What is expected -
Scan the data below for the string "scene". Show every line where it turns up.

Data lines -
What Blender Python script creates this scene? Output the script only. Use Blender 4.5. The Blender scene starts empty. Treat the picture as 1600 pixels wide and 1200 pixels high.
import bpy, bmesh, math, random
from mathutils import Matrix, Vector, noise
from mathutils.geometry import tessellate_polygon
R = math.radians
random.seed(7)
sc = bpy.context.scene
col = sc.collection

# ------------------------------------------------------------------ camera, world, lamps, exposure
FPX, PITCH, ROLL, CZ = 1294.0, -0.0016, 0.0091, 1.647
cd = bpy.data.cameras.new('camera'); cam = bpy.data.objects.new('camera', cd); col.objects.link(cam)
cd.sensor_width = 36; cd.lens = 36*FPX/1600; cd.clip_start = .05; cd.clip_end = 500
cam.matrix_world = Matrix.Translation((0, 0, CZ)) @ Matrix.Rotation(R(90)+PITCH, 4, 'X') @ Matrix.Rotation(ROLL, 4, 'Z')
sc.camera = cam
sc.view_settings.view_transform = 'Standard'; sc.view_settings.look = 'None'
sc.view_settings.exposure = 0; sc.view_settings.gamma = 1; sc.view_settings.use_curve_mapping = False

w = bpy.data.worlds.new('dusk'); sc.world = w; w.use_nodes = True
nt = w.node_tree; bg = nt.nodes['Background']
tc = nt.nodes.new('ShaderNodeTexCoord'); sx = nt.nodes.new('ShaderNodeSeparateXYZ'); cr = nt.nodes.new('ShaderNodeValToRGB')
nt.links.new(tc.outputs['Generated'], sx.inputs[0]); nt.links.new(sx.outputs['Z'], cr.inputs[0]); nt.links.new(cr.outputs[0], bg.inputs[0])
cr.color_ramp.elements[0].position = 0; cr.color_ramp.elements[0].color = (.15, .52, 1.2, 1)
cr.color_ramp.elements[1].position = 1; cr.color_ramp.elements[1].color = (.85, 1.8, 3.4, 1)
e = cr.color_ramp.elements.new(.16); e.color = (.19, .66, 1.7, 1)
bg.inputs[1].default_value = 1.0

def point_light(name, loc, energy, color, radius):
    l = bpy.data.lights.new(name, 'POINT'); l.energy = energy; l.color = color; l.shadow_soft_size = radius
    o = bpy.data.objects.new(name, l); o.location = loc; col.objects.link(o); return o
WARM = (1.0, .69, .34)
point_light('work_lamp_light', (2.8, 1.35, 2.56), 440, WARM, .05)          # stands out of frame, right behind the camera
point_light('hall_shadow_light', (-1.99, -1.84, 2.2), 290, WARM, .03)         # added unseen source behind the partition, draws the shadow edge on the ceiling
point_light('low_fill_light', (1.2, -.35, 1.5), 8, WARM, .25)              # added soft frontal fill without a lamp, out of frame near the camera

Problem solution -
What Blender Python script creates this scene? Output the script only. Use Blender 4.5. The Blender scene starts empty. Treat the picture as 1600 pixels wide and 1200 pixels high.
sc = bpy.context.scene